New research from the Netherlands has more accurately dated a Viking settlement in Newfoundland, Canada, revealing that the seafaring people were active in North America by at least AD 1021.
Vikings are known to have sailing vast distances in their iconic longships, and forays into a mysterious foreign land out to the west were described in ancient sagas, but these stories were thought to be fantasy until the 1960s discovery of Norse buildings at L’Anse aux Meadows in Newfoundland.
A new study from the University of Groningen, Netherlands, published today in the journal Nature, has revealed the most accurate dating yet of the L’Anse aux Meadows site.
In order to accurately place L’Anse aux Meadows in history, the researchers studied three pieces of wood from archaeological contexts containing Viking materials. Each piece showed clear evidence of being cut with metal, a material First Nations Americans weren’t using at that time.
The accurate dating of these wooden pieces to an exact year was made possible by a lucky cosmic quirk: in AD 992 there was an epic solar storm that produced a clear radiocarbon signal in tree rings from the following year.
“The distinct uplift in radiocarbon production that occurred between AD 992 and 993 has been detected in tree-ring archives from all over the world,” says study author Michael Dee of the University of Groningen.
Each of the three wooden objects exhibited this radiocarbon signal 29 growth rings – and therefore 29 years – in from the outer edge of the bark.

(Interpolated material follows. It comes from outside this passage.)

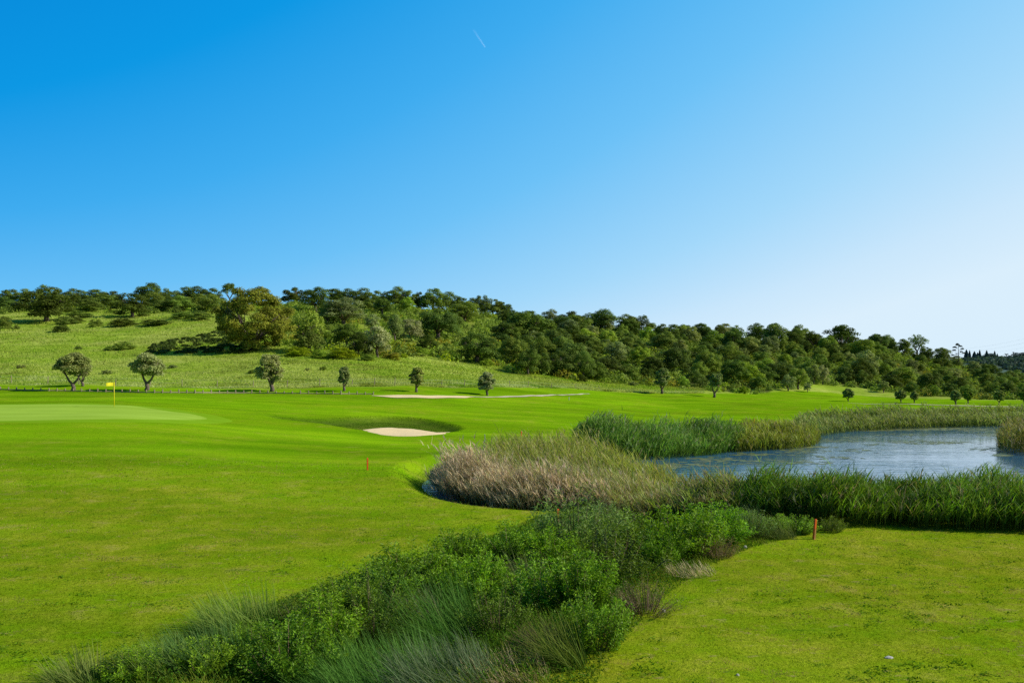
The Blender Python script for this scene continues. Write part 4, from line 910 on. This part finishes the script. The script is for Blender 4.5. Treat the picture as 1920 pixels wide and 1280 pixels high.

“Finding the signal from the solar storm 29 growth rings in from the bark allowed us to conclude that the cutting activity took place in the year AD 1021,” adds Margot Kuitems, co-author of the study.
There are still many unknowns about Viking forays into the Americas. The data we have is sparse, suggesting the voyages occurred rarely, though there could be more sites that simply haven’t been found.
Botanical evidence from L’Anse aux Meadows demonstrates that the Vikings were exploring regions further south than their Newfoundland settlement, and the Icelandic Sagas – oral histories that were later written down – describe ancient encounters between Norsemen and First Nations people in America.
The trip to this distant site would have taken the intrepid explorers weeks of voyaging across potentially violent seas, which begs the question: why did they set out at all?
According to the Graenlendlinga Saga, Vikings already knew of the existence of the Americas by the time they set out to reach them – an Icelandic sailor named Bjarni Herjolfsson and his crew spotted North America while adrift in the North Atlantic several decades before notorious Viking sailor Leif Eriksson and his crew set out to reach its shores.